4

I have set up a DNS server for local use in a LAN. This server can resolve IP addresses, so when I ping mypc.company I get a successful reply from the IP address 192.168.1.34.

Problem

I have deployed an app(myApp) on a Tomcat application server on a machine (192.168.1.34). I can access this through these URLs:

http://mypc.company:8080/myApp 
http://192.168.1.34:8080/myApp

Question

Is there any way to set up a domain name (or any technique) so that when I navigate to www.myApp.com , which will take me directly to http://192.168.1.34:8080/myApp?

Kaleb
  • 151

3 Answers3

2

Yes you can and it's quite simple

You have a real domain that you are paying for:
Log into our control panel on your domain hosting website and access DNS. Manage forwarding and setup a Subdomain, with masking.

Domain
company

Subdomain   Forward to                      Type
myApp       http://company.com:8080/myApp   Forward with Masking 

You are creating a DNS definition that will have the defined call myApp.company.com and it will forward automatically to http://company:8080/myApp. The masking comes to play where the definition stays hidden (masked) in the URL, otherwise the user will ask for myApp.company.com but when you page loads it will see https://company:8080/myApp which isn't what you want.

You don't have a domain.
You are doing everything on your localhost.

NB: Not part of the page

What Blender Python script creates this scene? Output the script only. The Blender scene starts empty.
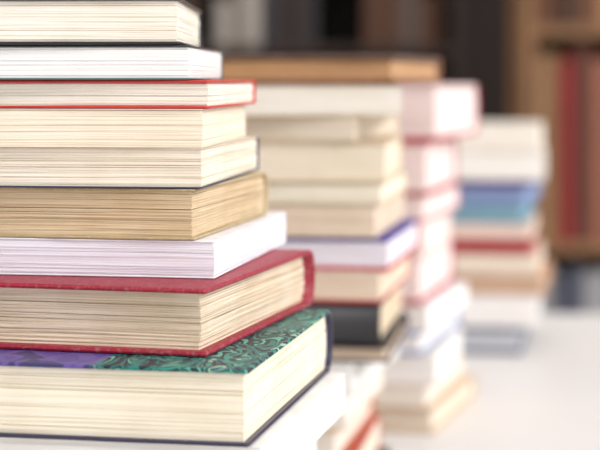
import bpy, bmesh, math, random
from mathutils import Vector, Matrix
random.seed(7)
K=1.35
F0=1300.0; F=F0*K; ZT=0.75; ZC=ZT+0.33
sc=bpy.context.scene

def lin(c):
    r=[]
    for v in c:
        v=v/255.0
        r.append(v/12.92 if v<=0.04045 else ((v+0.055)/1.055)**2.4)
    return (r[0],r[1],r[2],1)

def new_mat(name):
    m=bpy.data.materials.new(name); m.use_nodes=True
    nt=m.node_tree; b=nt.nodes['Principled BSDF']
    return m,nt,b

_pc={}
def page_mat(col,lines=0.35,scale=1.0):
    k=('p',col,lines,scale)
    if k in _pc: return _pc[k]
    m,nt,b=new_mat('paper_edges'); N=nt.nodes; L=nt.links
    tc=N.new('ShaderNodeTexCoord')
    wn=N.new('ShaderNodeTexNoise'); wn.inputs['Scale'].default_value=9; wn.inputs['Detail'].default_value=2
    L.new(tc.outputs['Object'],wn.inputs['Vector'])
    sub=N.new('ShaderNodeVectorMath'); sub.operation='SUBTRACT'; sub.inputs[1].default_value=(.5,.5,.5)
    L.new(wn.outputs['Color'],sub.inputs[0])
    sm=N.new('ShaderNodeVectorMath'); sm.operation='MULTIPLY'; sm.inputs[1].default_value=(0,0,0.0024)
    L.new(sub.outputs[0],sm.inputs[0])
    ad=N.new('ShaderNodeVectorMath'); ad.operation='ADD'
    L.new(tc.outputs['Object'],ad.inputs[0]); L.new(sm.outputs[0],ad.inputs[1])
    mp=N.new('ShaderNodeMapping'); mp.inputs['Scale'].default_value=(3.5,3.5,1300*scale)
    L.new(ad.outputs[0],mp.inputs['Vector'])
    n=N.new('ShaderNodeTexNoise'); n.inputs['Scale'].default_value=1; n.inputs['Detail'].default_value=5; n.inputs['Roughness'].default_value=.7
    L.new(mp.outputs[0],n.inputs['Vector'])
    cr=N.new('ShaderNodeValToRGB'); e=cr.color_ramp.elements
    c=lin(col); d=[c[0]*(1-lines),c[1]*(1-lines*1.07),c[2]*(1-lines*1.16),1]
    e[0].position=.34; e[0].color=d; e[1].position=.54; e[1].color=c
    L.new(n.outputs['Fac'],cr.inputs[0])
    n2=N.new('ShaderNodeTexNoise'); n2.inputs['Scale'].default_value=30; n2.inputs['Detail'].default_value=6
    L.new(tc.outputs['Object'],n2.inputs['Vector'])
    cr2=N.new('ShaderNodeValToRGB'); e=cr2.color_ramp.elements
    e[0].position=.32; e[0].color=(.90,.86,.80,1); e[1].position=.6; e[1].color=(1,1,1,1)
    L.new(n2.outputs['Fac'],cr2.inputs[0])
    mx=N.new('ShaderNodeMix'); mx.data_type='RGBA'; mx.blend_type='MULTIPLY'; mx.inputs[0].default_value=min(1,lines*2)
    L.new(cr.outputs[0],mx.inputs[6]); L.new(cr2.outputs[0],mx.inputs[7])
    L.new(mx.outputs[2],b.inputs['Base Color'])
    bp=N.new('ShaderNodeBump'); bp.inputs['Strength'].default_value=.35; bp.inputs['Distance'].default_value=.0005
    L.new(n.outputs['Fac'],bp.inputs['Height']); L.new(bp.outputs[0],b.inputs['Normal'])
    b.inputs['Roughness'].default_value=.9
    _pc[k]=m; return m

def cover_mat(col,rough=.5,var=.15,scale=60,worn=False):
    k=('c',col,rough,var,worn)
    if k in _pc: return _pc[k]
    m,nt,b=new_mat('book_cover'); N=nt.nodes; L=nt.links
    tc=N.new('ShaderNodeTexCoord'); n=N.new('ShaderNodeTexNoise'); n.inputs['Scale'].default_value=scale; n.inputs['Detail'].default_value=5
    L.new(tc.outputs['Object'],n.inputs['Vector'])
    cr=N.new('ShaderNodeValToRGB'); e=cr.color_ramp.elements; c=lin(col)
    e[0].position=.3; e[0].color=[v*(1-var) for v in c[:3]]+[1]; e[1].position=.65; e[1].color=c
    L.new(n.outputs['Fac'],cr.inputs[0]); out=cr.outputs[0]
    if worn:
        nw=N.new('ShaderNodeTexNoise'); nw.inputs['Scale'].default_value=420; nw.inputs['Detail'].default_value=6
        L.new(tc.outputs['Object'],nw.inputs['Vector'])
        wr=N.new('ShaderNodeValToRGB'); e=wr.color_ramp.elements
        e[0].position=.52; e[0].color=(0,0,0,1); e[1].position=.74; e[1].color=(.6,.6,.6,1)
        L.new(nw.outputs['Fac'],wr.inputs[0])
        mx=N.new('ShaderNodeMix'); mx.data_type='RGBA'; mx.inputs[7].default_value=[min(1,v*.75+.22) for v in c[:3]]+[1]
        L.new(wr.outputs[0],mx.inputs[0]); L.new(out,mx.inputs[6]); out=mx.outputs[2]
    L.new(out,b.inputs['Base Color'])
    bp=N.new('ShaderNodeBump'); bp.inputs['Strength'].default_value=.3 if worn else .1; bp.inputs['Distance'].default_value=.0005
    n3=N.new('ShaderNodeTexNoise'); n3.inputs['Scale'].default_value=900
    L.new(tc.outputs['Object'],n3.inputs['Vector'])
    L.new(n3.outputs['Fac'],bp.inputs['Height']); L.new(bp.outputs[0],b.inputs['Normal'])
    b.inputs['Roughness'].default_value=rough
    _pc[k]=m; return m

def marbled_mat():
    m,nt,b=new_mat('illustrated_cover'); N=nt.nodes; L=nt.links
    tc=N.new('ShaderNodeTexCoord')
    mp=N.new('ShaderNodeMapping'); mp.inputs['Scale'].default_value=(1.0,.5,1)
    L.new(tc.outputs['Object'],mp.inputs[0])
    n=N.new('ShaderNodeTexNoise'); n.inputs['Scale'].default_value=55; n.inputs['Detail'].default_value=.8; n.inputs['Distortion'].default_value=1.5
    L.new(mp.outputs[0],n.inputs['Vector'])
    cr=N.new('ShaderNodeValToRGB'); cr.color_ramp.interpolation='CONSTANT'; e=cr.color_ramp.elements
    e[0].position=0; e[0].color=lin((22,36,54)); e[1].position=.34; e[1].color=lin((30,120,112))
    for p,c in ((.39,(20,38,54)),(.43,(92,172,152)),(.47,(20,44,60)),(.52,(46,138,124)),(.57,(22,30,52)),(.62,(150,196,170)),(.66,(30,90,100))):
        x=e.new(p); x.color=lin(c)
    L.new(n.outputs['Fac'],cr.inputs[0])
    cr2=N.new('ShaderNodeValToRGB'); cr2.color_ramp.interpolation='CONSTANT'; e=cr2.color_ramp.elements
    e[0].position=0; e[0].color=lin((84,68,138)); e[1].position=.46; e[1].color=lin((100,84,152))
    x=e.new(.60); x.color=lin((58,56,104))
    L.new(n.outputs['Fac'],cr2.inputs[0])
    sp=N.new('ShaderNodeSeparateXYZ'); L.new(tc.outputs['Object'],sp.inputs[0])
    mr=N.new('ShaderNodeMapRange'); mr.inputs[1].default_value=-.070; mr.inputs[2].default_value=-.074
    L.new(sp.outputs[0],mr.inputs[0])
    mx=N.new('ShaderNodeMix'); mx.data_type='RGBA'
    L.new(mr.outputs[0],mx.inputs[0]); L.new(cr.outputs[0],mx.inputs[6]); L.new(cr2.outputs[0],mx.inputs[7])
    L.new(mx.outputs[2],b.inputs['Base Color']); b.inputs['Roughness'].default_value=.4
    b.inputs['Specular IOR Level'].default_value=.3
    return m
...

Modify your local DNS file: LINK

dir: C:\Windows\System32\drivers\etc
file: host

In order to modify this file you will have to have administrative privileges. In the properties of this file you can change the priveleges in order to modify this "read only" file.

Then just change this line: 127.0.0.1 localhost
to something like this:        127.0.0.1 greatapp.mytestlocal.com

A localhost is the ip address of: 127.0.0.1, a unique ip designed specifically for localhost.

ejbytes
  • 2,050
2

Yes and no. You can register a domain and have it point to RFC1918 space (eg addresses starting 192.168.x.x). What you can't do is use DNS or domain name registration to change ports, so you can't have a request on the LAN be directed from port 80 to port 8080 using DNS or domain registration - you would need to intercept that request on the server or router between the server and client to map the port.

Alternatively you could set up another web service on port 80 which redirects to port 8080 for the main query to answer - if you are trying to have both internal and external reachability that may be the simplest answer.

davidgo
  • 73,366
0

Redirecting app.example.com (which is really http://app.example.com:80/) to http://192.168.1.2:12345/some/path isn’t possible using DNS only. The problem is evident: While you could make app.example.com resolve to 192.168.1.2, the service you want to redirect to isn’t listening on port 80 or even the root path (/).

So we need something to listen on port 80 and redirect users to the correct port and path. In theory, any web server could do this. I won’t delve into name-based virtual hosts here, but they may be necessary when redirecting for multiple services.

A regular web server could serve this HTML file to redirect users:

<html>
<head>
  <title>Redirecting...</title>
  <meta http-equiv="refresh" content="0; url=http://app.example.com:12345/some/path">
</head>
<body>
  <h1>Redirecting...</h1>
</body>
</html>

A more sophisticated setup could perform the redirect using HTTP headers, ie. on Apache:

Redirect permanent / http://app.example.com:12345/some/path

The web server doesn’t have to run on the same machine. It can redirect to any valid URL.